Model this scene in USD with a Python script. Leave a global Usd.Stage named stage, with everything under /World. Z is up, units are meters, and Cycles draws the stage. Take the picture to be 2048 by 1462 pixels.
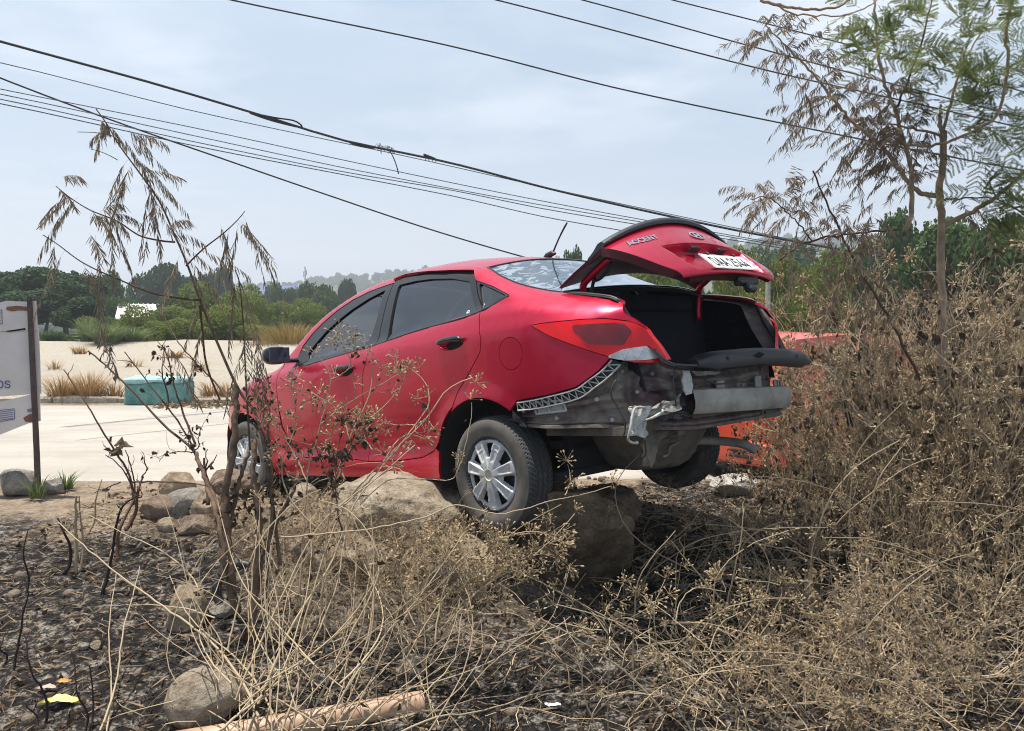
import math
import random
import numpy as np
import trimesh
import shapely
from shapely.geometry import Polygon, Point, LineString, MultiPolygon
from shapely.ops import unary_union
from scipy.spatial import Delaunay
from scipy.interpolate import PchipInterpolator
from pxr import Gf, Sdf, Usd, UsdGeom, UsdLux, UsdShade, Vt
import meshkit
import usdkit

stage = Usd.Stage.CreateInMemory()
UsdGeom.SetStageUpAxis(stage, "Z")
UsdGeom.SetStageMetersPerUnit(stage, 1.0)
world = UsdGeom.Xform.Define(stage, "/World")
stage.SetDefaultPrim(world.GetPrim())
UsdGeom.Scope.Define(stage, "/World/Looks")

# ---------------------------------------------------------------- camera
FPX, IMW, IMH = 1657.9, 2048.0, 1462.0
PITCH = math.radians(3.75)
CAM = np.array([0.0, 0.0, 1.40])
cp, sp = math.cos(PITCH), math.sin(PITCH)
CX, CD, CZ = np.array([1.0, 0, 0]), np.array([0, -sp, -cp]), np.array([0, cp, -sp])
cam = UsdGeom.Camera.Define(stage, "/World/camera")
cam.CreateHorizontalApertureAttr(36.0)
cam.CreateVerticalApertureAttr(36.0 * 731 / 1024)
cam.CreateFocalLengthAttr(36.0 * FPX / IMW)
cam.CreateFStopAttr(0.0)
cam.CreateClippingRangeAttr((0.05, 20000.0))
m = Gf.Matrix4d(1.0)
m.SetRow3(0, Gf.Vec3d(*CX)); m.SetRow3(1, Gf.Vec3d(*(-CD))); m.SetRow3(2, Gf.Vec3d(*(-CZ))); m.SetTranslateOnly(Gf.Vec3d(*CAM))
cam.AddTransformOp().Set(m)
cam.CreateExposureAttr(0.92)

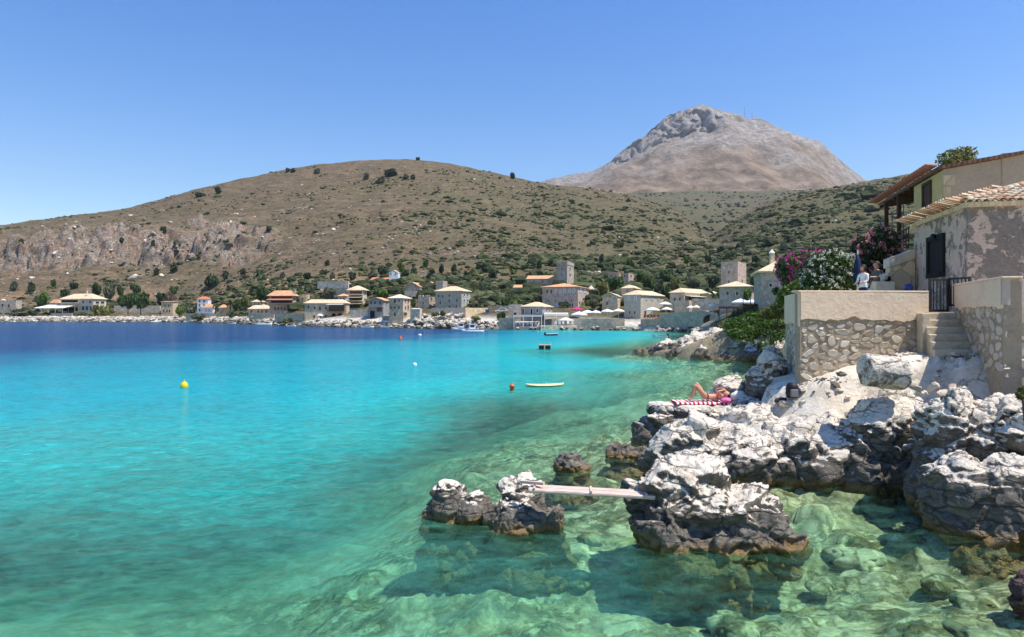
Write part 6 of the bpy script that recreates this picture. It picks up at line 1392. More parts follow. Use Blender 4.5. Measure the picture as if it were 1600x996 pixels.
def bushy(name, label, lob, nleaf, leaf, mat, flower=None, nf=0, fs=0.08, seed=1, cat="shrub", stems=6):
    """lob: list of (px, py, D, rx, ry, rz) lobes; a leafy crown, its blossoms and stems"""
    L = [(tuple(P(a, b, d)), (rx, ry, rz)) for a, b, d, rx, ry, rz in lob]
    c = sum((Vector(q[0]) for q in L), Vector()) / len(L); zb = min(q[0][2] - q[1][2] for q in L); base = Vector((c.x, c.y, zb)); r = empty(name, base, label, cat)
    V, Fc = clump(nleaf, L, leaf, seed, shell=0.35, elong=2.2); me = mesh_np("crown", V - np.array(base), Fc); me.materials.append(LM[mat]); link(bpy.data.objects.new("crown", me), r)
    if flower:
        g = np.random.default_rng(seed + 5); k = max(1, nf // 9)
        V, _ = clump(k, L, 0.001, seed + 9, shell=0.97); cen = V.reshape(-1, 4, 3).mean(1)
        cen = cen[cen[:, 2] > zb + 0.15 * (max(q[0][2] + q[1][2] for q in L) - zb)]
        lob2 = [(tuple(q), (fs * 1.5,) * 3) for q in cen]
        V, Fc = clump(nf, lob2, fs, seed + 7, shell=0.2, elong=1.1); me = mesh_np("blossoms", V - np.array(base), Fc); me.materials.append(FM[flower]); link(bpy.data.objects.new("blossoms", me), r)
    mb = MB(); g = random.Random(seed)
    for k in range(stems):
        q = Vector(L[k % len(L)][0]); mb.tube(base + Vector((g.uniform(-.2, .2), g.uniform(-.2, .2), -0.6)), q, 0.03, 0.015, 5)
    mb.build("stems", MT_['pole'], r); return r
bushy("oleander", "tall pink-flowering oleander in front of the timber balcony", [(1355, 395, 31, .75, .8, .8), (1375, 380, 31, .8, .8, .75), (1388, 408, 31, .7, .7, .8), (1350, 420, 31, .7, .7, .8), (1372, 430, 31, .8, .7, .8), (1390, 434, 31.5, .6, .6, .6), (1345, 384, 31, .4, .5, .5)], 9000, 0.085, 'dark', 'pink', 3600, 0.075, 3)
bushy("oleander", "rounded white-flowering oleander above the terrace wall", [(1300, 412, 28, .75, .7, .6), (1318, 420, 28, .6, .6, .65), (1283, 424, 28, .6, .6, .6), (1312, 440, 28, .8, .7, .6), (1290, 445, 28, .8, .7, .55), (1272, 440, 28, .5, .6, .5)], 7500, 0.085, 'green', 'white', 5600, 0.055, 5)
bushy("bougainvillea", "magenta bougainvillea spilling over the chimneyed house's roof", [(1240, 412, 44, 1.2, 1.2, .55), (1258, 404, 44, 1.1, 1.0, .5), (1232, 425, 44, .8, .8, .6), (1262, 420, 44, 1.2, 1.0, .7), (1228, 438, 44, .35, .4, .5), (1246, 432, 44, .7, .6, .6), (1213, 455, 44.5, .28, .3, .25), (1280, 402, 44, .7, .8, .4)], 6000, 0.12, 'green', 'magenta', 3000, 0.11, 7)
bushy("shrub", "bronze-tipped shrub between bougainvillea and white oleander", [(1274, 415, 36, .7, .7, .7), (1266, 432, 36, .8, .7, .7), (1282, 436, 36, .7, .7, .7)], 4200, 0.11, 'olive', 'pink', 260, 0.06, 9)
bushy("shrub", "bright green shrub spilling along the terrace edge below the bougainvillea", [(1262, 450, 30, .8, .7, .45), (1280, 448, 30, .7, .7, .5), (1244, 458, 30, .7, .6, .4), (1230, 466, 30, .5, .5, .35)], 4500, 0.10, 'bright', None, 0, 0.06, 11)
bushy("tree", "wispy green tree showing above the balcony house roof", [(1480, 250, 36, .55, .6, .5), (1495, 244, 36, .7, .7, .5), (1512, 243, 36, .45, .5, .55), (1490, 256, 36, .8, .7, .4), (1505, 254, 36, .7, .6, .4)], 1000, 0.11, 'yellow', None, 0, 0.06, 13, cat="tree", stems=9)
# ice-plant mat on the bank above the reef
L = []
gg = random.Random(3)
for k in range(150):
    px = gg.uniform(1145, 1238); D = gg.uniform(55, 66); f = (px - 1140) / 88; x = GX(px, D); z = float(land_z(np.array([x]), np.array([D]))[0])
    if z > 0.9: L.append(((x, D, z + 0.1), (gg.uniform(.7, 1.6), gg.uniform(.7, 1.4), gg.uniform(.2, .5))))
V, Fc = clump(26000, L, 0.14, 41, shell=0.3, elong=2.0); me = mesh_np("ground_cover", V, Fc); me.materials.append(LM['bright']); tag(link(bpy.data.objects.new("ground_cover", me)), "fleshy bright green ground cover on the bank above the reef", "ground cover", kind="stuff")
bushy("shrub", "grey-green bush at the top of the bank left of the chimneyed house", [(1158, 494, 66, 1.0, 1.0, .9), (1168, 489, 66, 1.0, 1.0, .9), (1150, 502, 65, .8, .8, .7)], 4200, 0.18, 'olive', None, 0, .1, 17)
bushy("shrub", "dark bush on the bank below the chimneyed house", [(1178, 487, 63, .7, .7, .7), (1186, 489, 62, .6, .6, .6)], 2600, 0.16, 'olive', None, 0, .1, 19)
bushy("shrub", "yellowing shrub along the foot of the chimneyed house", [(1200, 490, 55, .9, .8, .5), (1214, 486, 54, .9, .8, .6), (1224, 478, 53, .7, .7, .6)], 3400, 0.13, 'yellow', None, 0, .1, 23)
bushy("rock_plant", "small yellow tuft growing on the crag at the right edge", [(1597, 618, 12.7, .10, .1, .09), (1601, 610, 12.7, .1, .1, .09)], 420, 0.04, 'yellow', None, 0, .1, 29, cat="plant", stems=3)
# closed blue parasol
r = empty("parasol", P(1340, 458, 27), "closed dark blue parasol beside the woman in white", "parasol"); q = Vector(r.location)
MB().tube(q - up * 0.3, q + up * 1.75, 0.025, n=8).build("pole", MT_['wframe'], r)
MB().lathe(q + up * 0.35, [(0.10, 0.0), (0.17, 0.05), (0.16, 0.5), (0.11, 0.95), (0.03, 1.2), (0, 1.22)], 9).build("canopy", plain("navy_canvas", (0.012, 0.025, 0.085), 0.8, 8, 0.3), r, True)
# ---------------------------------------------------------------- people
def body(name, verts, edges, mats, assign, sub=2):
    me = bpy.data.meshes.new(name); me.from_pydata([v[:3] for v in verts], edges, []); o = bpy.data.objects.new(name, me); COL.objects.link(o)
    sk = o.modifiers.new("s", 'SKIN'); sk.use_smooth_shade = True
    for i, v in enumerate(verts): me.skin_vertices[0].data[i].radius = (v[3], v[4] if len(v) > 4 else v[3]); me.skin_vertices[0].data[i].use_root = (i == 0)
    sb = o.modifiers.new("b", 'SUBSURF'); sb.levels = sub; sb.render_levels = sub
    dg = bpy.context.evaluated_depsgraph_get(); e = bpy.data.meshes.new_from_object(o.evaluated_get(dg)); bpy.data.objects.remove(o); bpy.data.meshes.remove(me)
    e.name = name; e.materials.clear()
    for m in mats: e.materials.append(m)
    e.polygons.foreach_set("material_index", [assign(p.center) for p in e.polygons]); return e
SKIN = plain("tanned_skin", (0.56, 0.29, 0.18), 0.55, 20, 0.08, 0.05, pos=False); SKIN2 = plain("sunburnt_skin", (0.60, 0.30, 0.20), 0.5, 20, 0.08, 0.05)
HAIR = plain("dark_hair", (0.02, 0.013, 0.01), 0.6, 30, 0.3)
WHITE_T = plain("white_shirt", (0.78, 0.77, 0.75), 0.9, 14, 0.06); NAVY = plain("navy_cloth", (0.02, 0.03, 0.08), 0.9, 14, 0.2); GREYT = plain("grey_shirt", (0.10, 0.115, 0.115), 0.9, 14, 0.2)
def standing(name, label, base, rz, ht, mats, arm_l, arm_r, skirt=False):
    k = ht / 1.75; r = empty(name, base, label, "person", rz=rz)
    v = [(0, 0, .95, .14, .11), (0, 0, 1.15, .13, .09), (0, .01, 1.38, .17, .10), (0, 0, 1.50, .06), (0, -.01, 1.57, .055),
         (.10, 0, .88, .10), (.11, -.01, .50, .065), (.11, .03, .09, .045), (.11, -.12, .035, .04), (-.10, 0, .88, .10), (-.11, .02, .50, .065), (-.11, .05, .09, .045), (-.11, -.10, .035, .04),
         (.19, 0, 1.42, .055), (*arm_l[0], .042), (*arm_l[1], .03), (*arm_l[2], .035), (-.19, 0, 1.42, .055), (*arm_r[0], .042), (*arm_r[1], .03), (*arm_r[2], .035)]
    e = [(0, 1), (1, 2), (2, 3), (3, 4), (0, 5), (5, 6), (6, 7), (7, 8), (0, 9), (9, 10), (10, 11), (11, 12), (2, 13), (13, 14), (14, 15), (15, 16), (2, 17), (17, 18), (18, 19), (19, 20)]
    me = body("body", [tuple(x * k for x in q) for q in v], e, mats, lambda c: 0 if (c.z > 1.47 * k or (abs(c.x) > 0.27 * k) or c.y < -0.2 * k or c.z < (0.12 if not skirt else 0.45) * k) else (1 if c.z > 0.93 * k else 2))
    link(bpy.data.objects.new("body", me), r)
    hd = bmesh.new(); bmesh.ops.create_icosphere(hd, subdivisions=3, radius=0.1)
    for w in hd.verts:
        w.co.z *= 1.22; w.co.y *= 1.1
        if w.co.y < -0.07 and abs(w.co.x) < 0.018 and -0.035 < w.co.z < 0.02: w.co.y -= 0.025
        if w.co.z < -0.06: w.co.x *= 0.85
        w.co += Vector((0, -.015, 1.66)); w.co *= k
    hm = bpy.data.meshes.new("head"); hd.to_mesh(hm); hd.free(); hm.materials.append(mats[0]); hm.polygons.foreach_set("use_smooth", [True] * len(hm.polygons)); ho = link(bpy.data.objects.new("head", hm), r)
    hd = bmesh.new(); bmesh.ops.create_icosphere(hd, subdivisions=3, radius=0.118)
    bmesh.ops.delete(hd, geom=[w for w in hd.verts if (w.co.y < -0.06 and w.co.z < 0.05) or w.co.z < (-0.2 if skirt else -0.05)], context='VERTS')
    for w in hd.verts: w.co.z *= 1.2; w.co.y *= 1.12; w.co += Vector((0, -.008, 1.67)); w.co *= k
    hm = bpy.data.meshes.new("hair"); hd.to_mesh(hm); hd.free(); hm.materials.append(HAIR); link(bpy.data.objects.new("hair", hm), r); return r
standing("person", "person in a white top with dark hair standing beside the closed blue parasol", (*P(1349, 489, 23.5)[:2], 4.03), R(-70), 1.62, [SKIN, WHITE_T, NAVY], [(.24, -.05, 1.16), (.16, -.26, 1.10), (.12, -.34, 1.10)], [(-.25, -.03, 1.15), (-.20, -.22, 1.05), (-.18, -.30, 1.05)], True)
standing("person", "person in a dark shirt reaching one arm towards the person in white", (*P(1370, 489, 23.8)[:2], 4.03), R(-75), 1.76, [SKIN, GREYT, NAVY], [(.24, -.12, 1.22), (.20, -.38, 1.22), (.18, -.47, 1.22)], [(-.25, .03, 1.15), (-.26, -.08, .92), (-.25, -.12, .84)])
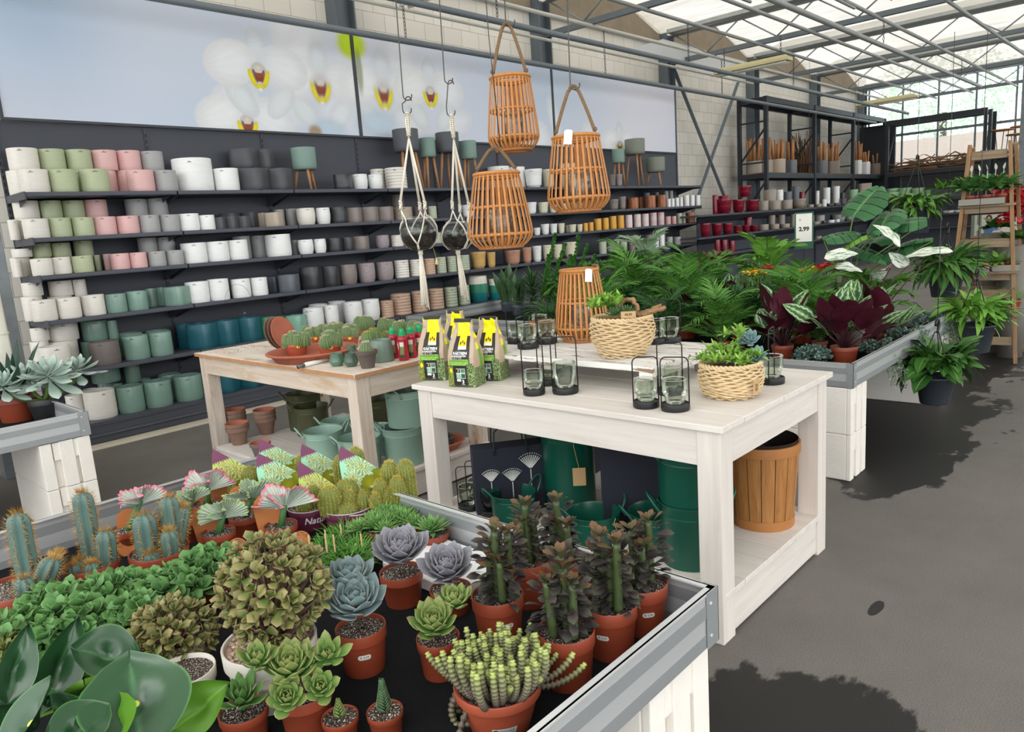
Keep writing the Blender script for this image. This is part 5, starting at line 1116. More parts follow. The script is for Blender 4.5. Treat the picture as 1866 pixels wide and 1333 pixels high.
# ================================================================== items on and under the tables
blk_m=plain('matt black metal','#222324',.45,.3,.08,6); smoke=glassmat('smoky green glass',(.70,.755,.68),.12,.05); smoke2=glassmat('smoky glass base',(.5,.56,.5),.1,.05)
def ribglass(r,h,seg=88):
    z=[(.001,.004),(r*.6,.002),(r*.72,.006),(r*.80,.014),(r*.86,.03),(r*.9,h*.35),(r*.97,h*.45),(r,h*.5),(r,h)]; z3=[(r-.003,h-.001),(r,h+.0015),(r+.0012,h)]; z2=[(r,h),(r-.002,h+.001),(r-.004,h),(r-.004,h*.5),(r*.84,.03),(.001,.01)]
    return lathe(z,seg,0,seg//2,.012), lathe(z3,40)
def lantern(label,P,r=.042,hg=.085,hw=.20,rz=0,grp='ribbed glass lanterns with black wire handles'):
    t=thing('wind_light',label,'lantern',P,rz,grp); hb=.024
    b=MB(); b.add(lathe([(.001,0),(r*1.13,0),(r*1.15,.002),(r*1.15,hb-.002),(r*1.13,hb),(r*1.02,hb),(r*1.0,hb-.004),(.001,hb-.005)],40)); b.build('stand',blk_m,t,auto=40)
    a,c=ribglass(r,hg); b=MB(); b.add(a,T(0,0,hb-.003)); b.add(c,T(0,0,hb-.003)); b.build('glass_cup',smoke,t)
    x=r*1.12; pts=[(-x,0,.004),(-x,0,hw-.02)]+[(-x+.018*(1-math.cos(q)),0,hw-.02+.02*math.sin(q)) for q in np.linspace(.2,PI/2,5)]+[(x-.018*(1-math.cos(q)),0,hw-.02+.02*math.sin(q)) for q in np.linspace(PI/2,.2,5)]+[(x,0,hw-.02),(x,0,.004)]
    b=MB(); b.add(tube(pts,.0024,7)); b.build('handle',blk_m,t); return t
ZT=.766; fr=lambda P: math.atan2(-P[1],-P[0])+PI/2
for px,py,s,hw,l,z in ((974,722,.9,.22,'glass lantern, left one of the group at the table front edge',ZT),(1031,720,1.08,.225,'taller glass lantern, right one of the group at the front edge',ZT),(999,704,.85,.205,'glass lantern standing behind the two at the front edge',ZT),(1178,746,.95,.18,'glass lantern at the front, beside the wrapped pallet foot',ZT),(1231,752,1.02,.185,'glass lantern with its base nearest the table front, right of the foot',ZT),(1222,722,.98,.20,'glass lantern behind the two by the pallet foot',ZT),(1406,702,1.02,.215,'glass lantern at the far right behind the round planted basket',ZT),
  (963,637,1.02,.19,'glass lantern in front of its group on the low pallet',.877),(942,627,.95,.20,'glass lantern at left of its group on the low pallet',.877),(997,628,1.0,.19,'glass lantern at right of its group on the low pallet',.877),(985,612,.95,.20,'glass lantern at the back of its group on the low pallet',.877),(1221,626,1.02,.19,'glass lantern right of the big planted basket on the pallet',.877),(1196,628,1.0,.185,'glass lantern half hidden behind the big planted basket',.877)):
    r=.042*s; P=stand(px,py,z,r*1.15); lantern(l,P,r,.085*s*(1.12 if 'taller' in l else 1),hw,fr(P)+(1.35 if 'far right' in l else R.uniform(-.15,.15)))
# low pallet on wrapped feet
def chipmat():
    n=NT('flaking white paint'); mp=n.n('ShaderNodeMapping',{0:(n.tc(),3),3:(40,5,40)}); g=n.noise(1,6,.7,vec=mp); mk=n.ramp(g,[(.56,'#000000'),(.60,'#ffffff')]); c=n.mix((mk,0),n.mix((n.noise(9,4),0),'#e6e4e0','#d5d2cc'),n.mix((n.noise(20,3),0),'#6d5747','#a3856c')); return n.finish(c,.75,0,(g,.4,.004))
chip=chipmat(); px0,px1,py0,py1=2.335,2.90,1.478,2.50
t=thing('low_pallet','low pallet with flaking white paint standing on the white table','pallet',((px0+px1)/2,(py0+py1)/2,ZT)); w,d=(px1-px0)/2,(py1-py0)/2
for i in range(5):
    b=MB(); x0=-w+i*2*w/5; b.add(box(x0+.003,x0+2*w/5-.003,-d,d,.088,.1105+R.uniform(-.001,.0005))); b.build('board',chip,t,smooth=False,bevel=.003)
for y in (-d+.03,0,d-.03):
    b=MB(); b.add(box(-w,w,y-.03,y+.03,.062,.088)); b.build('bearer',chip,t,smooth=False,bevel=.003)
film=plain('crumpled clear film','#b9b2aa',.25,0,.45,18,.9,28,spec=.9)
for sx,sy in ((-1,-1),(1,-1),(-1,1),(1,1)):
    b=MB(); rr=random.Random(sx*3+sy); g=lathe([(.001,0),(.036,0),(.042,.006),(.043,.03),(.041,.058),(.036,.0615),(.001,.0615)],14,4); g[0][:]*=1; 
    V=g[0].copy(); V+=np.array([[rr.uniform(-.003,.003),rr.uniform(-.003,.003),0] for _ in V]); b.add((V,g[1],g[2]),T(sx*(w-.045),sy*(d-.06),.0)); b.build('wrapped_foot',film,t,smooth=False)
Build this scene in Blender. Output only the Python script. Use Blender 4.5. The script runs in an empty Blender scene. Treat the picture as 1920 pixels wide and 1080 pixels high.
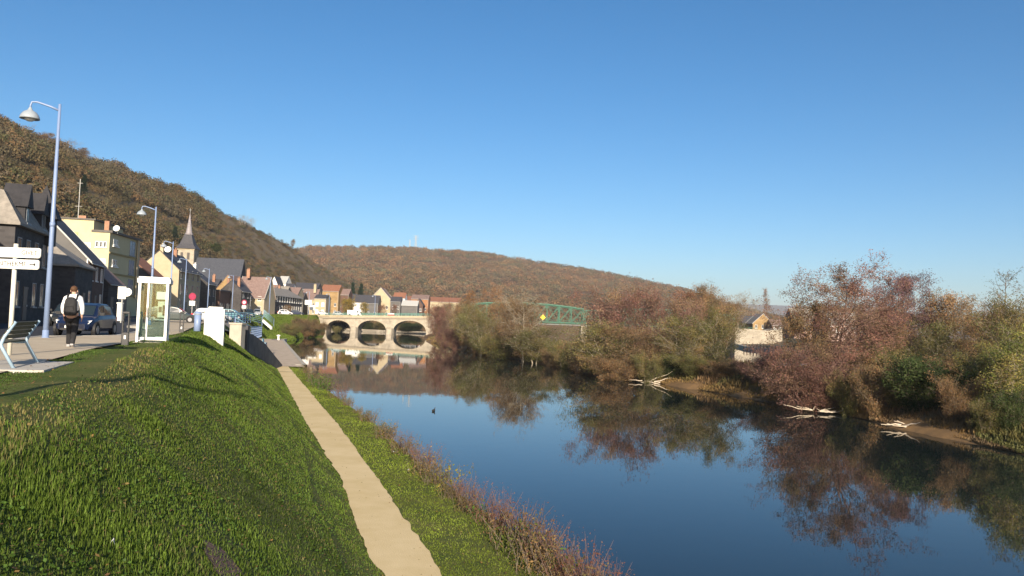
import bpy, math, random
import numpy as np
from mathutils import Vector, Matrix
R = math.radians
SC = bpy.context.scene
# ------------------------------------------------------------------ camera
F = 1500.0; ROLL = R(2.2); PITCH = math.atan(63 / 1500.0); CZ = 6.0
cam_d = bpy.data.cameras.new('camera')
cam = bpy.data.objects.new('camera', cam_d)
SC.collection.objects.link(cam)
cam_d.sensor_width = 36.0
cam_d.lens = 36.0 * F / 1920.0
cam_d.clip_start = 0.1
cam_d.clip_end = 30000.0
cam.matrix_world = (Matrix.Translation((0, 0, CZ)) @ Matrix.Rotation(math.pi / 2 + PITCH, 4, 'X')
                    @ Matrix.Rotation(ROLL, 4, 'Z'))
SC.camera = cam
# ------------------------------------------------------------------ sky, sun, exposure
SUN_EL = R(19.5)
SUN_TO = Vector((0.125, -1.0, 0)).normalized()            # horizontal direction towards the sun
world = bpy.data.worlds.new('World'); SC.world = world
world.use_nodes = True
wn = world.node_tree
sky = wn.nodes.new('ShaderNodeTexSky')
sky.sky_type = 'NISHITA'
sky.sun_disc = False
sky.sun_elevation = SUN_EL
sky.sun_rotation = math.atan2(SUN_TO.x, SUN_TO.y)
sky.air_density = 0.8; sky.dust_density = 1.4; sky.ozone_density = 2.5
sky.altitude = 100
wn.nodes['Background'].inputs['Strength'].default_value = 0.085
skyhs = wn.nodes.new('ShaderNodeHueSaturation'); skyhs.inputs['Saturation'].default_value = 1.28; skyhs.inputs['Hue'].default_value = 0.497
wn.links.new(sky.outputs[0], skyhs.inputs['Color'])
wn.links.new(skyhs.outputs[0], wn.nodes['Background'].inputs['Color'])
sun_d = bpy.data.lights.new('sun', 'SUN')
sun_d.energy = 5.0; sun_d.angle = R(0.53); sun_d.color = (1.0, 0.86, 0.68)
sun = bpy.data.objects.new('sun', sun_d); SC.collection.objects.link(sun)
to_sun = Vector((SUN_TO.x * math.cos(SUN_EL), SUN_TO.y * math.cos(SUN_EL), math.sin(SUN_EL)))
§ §
→ **Your goal**: Print the entries as they stand, first line through the line holding "import usdkit", with every picture removed.

→ **Result below**:
Model this scene in USD with a Python script. Leave a global Usd.Stage named stage, with everything under /World. Z is up, units are meters, and Cycles draws the stage. Take the picture to be 2048 by 1462 pixels.
import math
import random
import numpy as np
import trimesh
import shapely
from shapely.geometry import Polygon, Point, LineString, MultiPolygon
from shapely.ops import unary_union
from scipy.spatial import Delaunay
from scipy.interpolate import PchipInterpolator
from pxr import Gf, Sdf, Usd, UsdGeom, UsdLux, UsdShade, Vt
import meshkit
import usdkit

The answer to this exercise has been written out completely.